I admire Peter so, but I don’t feel that I could ever become so independent that I could forgo human contact. It takes a very strong person to be as he is … or does it? To me, he seems so far above the maddening crowds. So as we are sitting on the banquettes in the round upper deck, high above the waters and listening to the crashing surf below us, I close my eyes and imagine how it must be for him, high atop in his tower and away from the turbulent chaos of the masses, out of reach of the trivial meanderings of human kind.
We are feeling mellow from our second glass of wine and the conversation becomes more fluid with each sip we take. I am propped up against a million soft pillows, feeling a bit like an Arabian princess with the candles glowing and flickering in the gentle breeze while the classical music plays softly in the back ground. It is dark enough now so that I can clearly see the rotating beam from overhead as it floods the darkness with it’s swirling shaft of light. Time and again it comes around, searching out the unknown and announcing that it is safe … safe for travel and exploration.
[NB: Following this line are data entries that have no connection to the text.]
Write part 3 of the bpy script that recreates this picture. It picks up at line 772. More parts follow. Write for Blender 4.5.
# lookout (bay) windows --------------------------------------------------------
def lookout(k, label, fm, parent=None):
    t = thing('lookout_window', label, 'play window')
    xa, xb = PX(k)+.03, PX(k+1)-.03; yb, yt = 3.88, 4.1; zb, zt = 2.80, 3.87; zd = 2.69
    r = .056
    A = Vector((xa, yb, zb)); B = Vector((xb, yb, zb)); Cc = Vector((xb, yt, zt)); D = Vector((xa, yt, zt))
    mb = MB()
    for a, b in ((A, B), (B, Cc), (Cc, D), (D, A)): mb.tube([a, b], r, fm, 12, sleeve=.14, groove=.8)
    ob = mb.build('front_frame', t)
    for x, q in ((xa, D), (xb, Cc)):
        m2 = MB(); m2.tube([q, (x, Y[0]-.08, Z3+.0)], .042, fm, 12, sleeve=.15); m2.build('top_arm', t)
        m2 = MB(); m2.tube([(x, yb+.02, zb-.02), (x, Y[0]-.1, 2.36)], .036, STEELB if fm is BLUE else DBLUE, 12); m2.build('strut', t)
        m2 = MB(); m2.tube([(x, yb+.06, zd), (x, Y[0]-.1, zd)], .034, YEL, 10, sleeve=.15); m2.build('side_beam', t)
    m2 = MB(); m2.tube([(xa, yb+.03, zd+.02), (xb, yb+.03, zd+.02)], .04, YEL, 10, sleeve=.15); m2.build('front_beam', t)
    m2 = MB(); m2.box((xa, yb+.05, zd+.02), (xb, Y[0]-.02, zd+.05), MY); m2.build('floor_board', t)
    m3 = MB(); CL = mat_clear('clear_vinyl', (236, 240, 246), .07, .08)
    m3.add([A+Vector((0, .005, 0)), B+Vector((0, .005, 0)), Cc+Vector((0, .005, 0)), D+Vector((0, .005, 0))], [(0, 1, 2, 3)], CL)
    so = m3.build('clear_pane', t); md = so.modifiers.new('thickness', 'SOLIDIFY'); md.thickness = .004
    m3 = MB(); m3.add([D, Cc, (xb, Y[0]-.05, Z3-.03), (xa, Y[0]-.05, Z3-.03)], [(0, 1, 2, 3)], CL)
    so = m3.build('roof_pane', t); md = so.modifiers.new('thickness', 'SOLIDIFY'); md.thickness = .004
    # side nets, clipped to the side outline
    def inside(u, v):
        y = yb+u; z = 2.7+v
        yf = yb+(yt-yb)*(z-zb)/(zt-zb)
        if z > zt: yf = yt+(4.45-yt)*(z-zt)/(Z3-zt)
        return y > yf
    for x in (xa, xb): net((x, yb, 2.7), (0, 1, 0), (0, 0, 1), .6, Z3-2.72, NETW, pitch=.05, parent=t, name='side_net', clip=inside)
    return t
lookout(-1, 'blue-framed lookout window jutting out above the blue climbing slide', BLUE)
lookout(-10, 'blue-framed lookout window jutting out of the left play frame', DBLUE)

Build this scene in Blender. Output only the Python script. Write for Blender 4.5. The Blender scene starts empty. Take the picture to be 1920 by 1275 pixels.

In it’s silent vigilance it seems to say that there is nothing to fear, someone’s got our back and helping to guide us to safer shores. All very poetic and nurturing. The beam bounces around my head again and finds it’s way back to the beginning of it’s journey. In a fleeting moment I think, this would drive me crazy! … but I just let it go. I find myself asking questions as they pop into my head, not filtering my thoughts but letting them meander where they want to go. Through the years Peter and I have broken down the walls of moral judgement and hesitation between us and can talk freely. It’s one of the things that I cherish about our relationship. We are open and free to be ourselves. “How do you do it?” I finally say to him. “How do you stay here on this island, rarely going back to the main land but still staying sane?”